The natural optimism of farmer, entrepreneur and charity worker, Llŷr Jones, shone through in an otherwise sobering CARAS Cymru Conference held at the Royal Welsh Showground in Builth Wells.
Navigating the Global Economic Landscape and its implications for future land use and food production in Wales was the conference theme.
Llŷr, who farms in Cerrigydrudion, told the gathering of elite Welsh farmers and agriculturalists that he looks for opportunity in any challenge. These include establishing a hydro plant and installing ground source heat pumps, as well as selecting white egg producing hens for efficiency and maximizing yield.
He explained that a ‘light bulb’ moment came in 2013 when he realised that without Single Farm Payment, his farm was losing money. The farm was now, after a lot of time, work and thought, resilient and providing a future for his family.
“When you get new policies and new rules coming in, I find they are just challenges that you have to overcome,” he said.
Examples of his adjustments include rearing 140 calves on a Cost of Production contract, after his feed bill increased by £30,000 a month after Ukraine was invaded. State of the art technology means he receives a text if one is unwell before there are any obvious signs.

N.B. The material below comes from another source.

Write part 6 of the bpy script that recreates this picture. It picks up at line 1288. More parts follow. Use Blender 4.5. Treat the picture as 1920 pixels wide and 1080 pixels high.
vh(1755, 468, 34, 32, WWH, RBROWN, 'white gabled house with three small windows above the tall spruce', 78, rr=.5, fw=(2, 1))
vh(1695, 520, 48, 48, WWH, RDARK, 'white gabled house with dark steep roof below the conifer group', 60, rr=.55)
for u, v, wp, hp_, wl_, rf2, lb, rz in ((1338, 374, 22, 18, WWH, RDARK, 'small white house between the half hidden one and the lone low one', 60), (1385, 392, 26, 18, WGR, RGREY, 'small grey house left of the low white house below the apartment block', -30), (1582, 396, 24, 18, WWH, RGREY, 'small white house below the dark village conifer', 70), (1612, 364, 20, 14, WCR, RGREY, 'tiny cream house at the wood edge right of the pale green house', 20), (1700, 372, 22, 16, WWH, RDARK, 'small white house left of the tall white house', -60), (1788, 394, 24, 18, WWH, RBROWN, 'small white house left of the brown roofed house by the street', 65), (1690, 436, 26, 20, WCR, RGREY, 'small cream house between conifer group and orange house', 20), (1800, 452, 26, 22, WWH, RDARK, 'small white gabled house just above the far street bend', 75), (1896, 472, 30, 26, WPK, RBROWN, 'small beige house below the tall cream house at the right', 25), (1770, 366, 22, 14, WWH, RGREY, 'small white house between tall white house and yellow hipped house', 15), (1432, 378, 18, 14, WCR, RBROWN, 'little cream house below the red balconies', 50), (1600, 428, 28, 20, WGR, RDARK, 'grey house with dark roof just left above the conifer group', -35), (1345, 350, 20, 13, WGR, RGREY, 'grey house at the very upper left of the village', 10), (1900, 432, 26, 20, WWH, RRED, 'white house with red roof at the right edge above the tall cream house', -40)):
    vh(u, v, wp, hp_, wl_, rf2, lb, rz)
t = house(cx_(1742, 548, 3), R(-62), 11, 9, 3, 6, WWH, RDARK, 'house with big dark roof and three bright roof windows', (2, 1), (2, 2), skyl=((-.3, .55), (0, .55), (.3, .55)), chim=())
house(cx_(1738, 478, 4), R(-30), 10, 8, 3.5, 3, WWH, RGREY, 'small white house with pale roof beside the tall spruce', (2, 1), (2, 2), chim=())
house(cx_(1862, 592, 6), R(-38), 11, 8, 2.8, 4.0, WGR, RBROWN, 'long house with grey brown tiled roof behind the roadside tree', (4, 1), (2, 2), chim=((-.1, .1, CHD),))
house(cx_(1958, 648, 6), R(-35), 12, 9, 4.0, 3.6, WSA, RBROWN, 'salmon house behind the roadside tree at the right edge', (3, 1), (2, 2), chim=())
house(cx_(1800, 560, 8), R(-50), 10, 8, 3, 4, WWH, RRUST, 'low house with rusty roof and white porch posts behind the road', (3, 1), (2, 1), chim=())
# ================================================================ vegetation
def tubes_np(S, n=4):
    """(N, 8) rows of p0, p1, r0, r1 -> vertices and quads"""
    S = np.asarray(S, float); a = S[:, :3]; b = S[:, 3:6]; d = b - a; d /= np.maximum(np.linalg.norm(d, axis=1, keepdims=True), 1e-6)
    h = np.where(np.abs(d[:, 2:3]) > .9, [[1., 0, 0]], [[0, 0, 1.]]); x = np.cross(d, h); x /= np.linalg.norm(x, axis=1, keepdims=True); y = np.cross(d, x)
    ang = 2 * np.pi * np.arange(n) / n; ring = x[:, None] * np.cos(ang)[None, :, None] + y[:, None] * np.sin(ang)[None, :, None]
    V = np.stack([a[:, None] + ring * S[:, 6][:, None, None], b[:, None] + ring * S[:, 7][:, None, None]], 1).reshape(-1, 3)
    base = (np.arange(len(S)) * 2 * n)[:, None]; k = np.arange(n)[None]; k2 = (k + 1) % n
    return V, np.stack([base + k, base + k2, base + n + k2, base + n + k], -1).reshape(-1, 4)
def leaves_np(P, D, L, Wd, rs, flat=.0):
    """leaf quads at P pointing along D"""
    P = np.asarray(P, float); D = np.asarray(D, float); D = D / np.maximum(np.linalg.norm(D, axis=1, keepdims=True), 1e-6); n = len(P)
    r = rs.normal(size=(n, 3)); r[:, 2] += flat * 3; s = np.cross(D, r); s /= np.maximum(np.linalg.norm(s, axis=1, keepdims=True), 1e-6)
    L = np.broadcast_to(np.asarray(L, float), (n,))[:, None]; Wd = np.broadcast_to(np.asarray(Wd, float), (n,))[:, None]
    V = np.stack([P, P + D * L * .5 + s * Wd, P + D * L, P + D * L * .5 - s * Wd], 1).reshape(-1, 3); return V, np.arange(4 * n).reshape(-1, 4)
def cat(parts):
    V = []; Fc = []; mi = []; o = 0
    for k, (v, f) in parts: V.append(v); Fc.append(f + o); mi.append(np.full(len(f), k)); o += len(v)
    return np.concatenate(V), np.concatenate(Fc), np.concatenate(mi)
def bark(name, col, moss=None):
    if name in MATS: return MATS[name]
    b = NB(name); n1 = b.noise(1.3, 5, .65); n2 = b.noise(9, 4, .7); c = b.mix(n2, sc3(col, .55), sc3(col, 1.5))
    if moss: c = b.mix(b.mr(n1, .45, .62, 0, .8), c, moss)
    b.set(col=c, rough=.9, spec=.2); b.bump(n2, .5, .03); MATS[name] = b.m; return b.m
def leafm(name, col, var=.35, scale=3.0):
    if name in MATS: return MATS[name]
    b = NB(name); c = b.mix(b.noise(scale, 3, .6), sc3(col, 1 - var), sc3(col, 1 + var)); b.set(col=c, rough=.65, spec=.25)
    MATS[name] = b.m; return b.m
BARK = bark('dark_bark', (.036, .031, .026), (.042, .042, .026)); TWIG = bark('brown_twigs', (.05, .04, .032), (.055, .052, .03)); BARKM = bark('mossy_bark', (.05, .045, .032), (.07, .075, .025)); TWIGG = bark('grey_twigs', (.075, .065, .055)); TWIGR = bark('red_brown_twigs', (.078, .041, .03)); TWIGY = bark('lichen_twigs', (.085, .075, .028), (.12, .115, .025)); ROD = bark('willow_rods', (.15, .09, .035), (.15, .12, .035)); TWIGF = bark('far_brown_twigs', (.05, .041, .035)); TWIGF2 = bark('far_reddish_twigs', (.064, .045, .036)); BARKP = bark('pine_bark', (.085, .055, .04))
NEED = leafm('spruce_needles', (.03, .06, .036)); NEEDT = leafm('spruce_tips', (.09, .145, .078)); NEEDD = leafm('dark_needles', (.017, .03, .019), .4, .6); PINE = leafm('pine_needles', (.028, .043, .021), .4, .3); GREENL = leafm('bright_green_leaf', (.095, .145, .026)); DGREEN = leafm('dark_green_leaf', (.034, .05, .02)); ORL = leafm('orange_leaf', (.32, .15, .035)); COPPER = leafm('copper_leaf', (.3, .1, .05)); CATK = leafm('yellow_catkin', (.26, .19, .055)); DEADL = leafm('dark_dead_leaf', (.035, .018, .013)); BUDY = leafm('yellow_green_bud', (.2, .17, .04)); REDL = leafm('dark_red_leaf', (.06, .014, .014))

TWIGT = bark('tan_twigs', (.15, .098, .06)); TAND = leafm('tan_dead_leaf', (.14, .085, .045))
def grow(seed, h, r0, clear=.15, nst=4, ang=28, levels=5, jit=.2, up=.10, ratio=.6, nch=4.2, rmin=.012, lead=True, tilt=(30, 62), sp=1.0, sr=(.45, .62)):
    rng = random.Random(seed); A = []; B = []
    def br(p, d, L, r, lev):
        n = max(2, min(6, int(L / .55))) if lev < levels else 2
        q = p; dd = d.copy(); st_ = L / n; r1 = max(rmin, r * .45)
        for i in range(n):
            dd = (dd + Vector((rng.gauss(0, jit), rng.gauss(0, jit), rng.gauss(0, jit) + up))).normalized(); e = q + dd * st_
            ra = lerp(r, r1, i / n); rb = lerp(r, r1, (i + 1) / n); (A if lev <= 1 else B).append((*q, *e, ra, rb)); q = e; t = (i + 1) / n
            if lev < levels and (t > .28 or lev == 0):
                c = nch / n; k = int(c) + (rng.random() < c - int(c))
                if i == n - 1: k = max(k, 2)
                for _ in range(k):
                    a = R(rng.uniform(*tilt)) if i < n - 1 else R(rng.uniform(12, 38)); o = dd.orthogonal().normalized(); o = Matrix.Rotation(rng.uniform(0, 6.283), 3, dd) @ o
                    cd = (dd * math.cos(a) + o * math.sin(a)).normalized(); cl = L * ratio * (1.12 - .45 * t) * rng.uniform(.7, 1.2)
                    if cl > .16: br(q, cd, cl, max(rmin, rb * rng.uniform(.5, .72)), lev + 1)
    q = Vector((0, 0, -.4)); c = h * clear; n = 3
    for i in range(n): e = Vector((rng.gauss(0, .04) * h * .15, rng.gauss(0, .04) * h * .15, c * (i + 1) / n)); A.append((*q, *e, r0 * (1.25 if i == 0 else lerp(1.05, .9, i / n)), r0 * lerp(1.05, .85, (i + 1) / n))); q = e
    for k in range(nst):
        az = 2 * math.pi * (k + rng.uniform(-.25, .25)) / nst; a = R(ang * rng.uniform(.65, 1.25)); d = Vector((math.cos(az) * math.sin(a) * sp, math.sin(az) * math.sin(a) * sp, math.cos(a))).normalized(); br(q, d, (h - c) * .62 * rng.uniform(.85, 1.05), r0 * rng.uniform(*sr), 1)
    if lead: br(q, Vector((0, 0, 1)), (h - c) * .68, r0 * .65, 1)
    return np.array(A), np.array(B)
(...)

He also changed to white hens because they produce 500 eggs a year, compared to a brown hen’s 340 eggs, increasing the flock’s egg production by three and a half million eggs. The move reduced the carbon footprint as the inputs are the same.
The Nitrate Vulnerable Zones (NVZs) posed a new challenge and Llŷr found he could overcome the problem by building a taller poultry shed. This helped to reduce the amount of muck produced and the height meant heat could be drawn off from the hens to the muck pile, so evaporating the water and halving the amount of muck to be removed.
Two lorry loads of muck are sent to a farm in Cambridge each month. The cost of returning the straw works out at £95 to £100 a tonne for barley straw, a saving as the market price is around £130.
The scene had been set by Dr Calvin Jones, professor of economics at Cardiff Business School. He began by saying the only certainty was uncertainty. The cost of inputs under the Trump administration was likely to be more of a challenge to Welsh farmers in a potentially tariff oriented world than international demand for Welsh food.
He predicted a refocusing on what we can do in our country. Politicians in Cardiff Bay were much more focused on local resources, circularity and sustainability. It’s about optimizing, for instance, land use.
Rory Hutchings, agricultural lawyer and partner at HCR Law, told of his concerns that land being used for natural capital could become the ‘new green coal mining’, with the money made flowing out of Wales.
The dial towards public goods and not paying for production was moving faster and faster. Head winds such as world economics, policy and NRW were all factors businesses have to try and cope with.
There would still be excellent food producing farm businesses, but they wouldn’t be just doing that. They would have to think about farming schemes and there could be great opportunities in terms of landscape, nature and natural resources to sustain the diversified farm business of the future.
The answer might not be about getting more stock or doing more hours, but to do proper succession planning and think about what might work best.